■ **What you have to do**:
Restate, word for word, every line of the data.

Some records:

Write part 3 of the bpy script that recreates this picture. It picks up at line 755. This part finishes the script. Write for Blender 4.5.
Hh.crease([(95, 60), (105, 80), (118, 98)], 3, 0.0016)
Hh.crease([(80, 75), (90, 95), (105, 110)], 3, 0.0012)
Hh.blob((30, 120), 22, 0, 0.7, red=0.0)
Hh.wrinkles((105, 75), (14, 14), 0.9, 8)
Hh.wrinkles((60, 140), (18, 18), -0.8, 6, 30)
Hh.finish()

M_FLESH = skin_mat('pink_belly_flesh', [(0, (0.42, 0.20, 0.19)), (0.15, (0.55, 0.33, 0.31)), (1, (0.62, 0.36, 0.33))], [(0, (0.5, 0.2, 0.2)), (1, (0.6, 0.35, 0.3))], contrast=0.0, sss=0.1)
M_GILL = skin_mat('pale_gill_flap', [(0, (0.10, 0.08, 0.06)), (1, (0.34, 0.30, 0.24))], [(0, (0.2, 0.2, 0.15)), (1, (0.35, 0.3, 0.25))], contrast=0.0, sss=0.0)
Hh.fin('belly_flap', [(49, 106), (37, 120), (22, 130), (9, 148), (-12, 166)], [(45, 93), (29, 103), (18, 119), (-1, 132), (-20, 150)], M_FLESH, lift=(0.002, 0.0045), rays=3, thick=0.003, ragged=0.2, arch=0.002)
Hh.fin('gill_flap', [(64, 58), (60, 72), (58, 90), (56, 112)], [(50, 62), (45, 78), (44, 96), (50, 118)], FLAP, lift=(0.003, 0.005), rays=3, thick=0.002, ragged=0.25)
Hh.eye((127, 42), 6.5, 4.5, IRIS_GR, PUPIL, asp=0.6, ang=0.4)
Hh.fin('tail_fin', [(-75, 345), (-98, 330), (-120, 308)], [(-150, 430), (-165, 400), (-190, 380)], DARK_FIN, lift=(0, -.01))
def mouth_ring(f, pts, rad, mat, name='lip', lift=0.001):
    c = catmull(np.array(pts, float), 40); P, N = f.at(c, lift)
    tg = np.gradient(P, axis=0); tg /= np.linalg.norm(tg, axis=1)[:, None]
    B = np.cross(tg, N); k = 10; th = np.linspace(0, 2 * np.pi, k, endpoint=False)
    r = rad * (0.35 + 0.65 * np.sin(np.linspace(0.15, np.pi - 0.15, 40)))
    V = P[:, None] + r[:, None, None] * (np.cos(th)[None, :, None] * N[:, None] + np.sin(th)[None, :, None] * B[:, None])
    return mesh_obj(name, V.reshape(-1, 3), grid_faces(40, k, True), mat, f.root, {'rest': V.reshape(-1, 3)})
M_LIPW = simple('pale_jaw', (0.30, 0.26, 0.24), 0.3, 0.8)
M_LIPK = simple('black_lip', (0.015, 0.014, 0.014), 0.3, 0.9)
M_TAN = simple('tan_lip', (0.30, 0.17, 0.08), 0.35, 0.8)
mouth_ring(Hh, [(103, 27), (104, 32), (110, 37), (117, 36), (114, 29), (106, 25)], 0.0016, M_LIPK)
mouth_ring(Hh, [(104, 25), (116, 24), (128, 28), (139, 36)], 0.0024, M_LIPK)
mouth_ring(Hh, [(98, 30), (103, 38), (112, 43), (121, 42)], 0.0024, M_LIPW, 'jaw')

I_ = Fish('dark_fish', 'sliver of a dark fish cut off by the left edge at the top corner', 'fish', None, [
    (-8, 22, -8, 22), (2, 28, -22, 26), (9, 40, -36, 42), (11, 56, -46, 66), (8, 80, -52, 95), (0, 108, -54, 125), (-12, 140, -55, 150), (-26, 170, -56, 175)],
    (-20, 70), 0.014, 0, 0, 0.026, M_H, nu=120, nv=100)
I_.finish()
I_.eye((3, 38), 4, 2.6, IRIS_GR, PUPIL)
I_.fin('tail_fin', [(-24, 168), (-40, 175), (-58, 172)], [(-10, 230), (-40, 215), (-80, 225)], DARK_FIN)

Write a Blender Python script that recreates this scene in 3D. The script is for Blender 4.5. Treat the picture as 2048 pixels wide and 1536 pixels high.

■ **Output below**:
Write part 3 of the bpy script that recreates this picture. It picks up at line 755. This part finishes the script. Write for Blender 4.5.
Hh.crease([(95, 60), (105, 80), (118, 98)], 3, 0.0016)
Hh.crease([(80, 75), (90, 95), (105, 110)], 3, 0.0012)
Hh.blob((30, 120), 22, 0, 0.7, red=0.0)
Hh.wrinkles((105, 75), (14, 14), 0.9, 8)
Hh.wrinkles((60, 140), (18, 18), -0.8, 6, 30)
Hh.finish()

M_FLESH = skin_mat('pink_belly_flesh', [(0, (0.42, 0.20, 0.19)), (0.15, (0.55, 0.33, 0.31)), (1, (0.62, 0.36, 0.33))], [(0, (0.5, 0.2, 0.2)), (1, (0.6, 0.35, 0.3))], contrast=0.0, sss=0.1)
M_GILL = skin_mat('pale_gill_flap', [(0, (0.10, 0.08, 0.06)), (1, (0.34, 0.30, 0.24))], [(0, (0.2, 0.2, 0.15)), (1, (0.35, 0.3, 0.25))], contrast=0.0, sss=0.0)
Hh.fin('belly_flap', [(49, 106), (37, 120), (22, 130), (9, 148), (-12, 166)], [(45, 93), (29, 103), (18, 119), (-1, 132), (-20, 150)], M_FLESH, lift=(0.002, 0.0045), rays=3, thick=0.003, ragged=0.2, arch=0.002)
Hh.fin('gill_flap', [(64, 58), (60, 72), (58, 90), (56, 112)], [(50, 62), (45, 78), (44, 96), (50, 118)], FLAP, lift=(0.003, 0.005), rays=3, thick=0.002, ragged=0.25)
Hh.eye((127, 42), 6.5, 4.5, IRIS_GR, PUPIL, asp=0.6, ang=0.4)
Hh.fin('tail_fin', [(-75, 345), (-98, 330), (-120, 308)], [(-150, 430), (-165, 400), (-190, 380)], DARK_FIN, lift=(0, -.01))
def mouth_ring(f, pts, rad, mat, name='lip', lift=0.001):
    c = catmull(np.array(pts, float), 40); P, N = f.at(c, lift)
    tg = np.gradient(P, axis=0); tg /= np.linalg.norm(tg, axis=1)[:, None]
    B = np.cross(tg, N); k = 10; th = np.linspace(0, 2 * np.pi, k, endpoint=False)
    r = rad * (0.35 + 0.65 * np.sin(np.linspace(0.15, np.pi - 0.15, 40)))
    V = P[:, None] + r[:, None, None] * (np.cos(th)[None, :, None] * N[:, None] + np.sin(th)[None, :, None] * B[:, None])
    return mesh_obj(name, V.reshape(-1, 3), grid_faces(40, k, True), mat, f.root, {'rest': V.reshape(-1, 3)})
M_LIPW = simple('pale_jaw', (0.30, 0.26, 0.24), 0.3, 0.8)
M_LIPK = simple('black_lip', (0.015, 0.014, 0.014), 0.3, 0.9)
M_TAN = simple('tan_lip', (0.30, 0.17, 0.08), 0.35, 0.8)
mouth_ring(Hh, [(103, 27), (104, 32), (110, 37), (117, 36), (114, 29), (106, 25)], 0.0016, M_LIPK)
mouth_ring(Hh, [(104, 25), (116, 24), (128, 28), (139, 36)], 0.0024, M_LIPK)
mouth_ring(Hh, [(98, 30), (103, 38), (112, 43), (121, 42)], 0.0024, M_LIPW, 'jaw')

I_ = Fish('dark_fish', 'sliver of a dark fish cut off by the left edge at the top corner', 'fish', None, [
    (-8, 22, -8, 22), (2, 28, -22, 26), (9, 40, -36, 42), (11, 56, -46, 66), (8, 80, -52, 95), (0, 108, -54, 125), (-12, 140, -55, 150), (-26, 170, -56, 175)],
    (-20, 70), 0.014, 0, 0, 0.026, M_H, nu=120, nv=100)
I_.finish()
I_.eye((3, 38), 4, 2.6, IRIS_GR, PUPIL)
I_.fin('tail_fin', [(-24, 168), (-40, 175), (-58, 172)], [(-10, 230), (-40, 215), (-80, 225)], DARK_FIN)

Write a Blender Python script that recreates this scene in 3D. The script is for Blender 4.5. Treat the picture as 2048 pixels wide and 1536 pixels high.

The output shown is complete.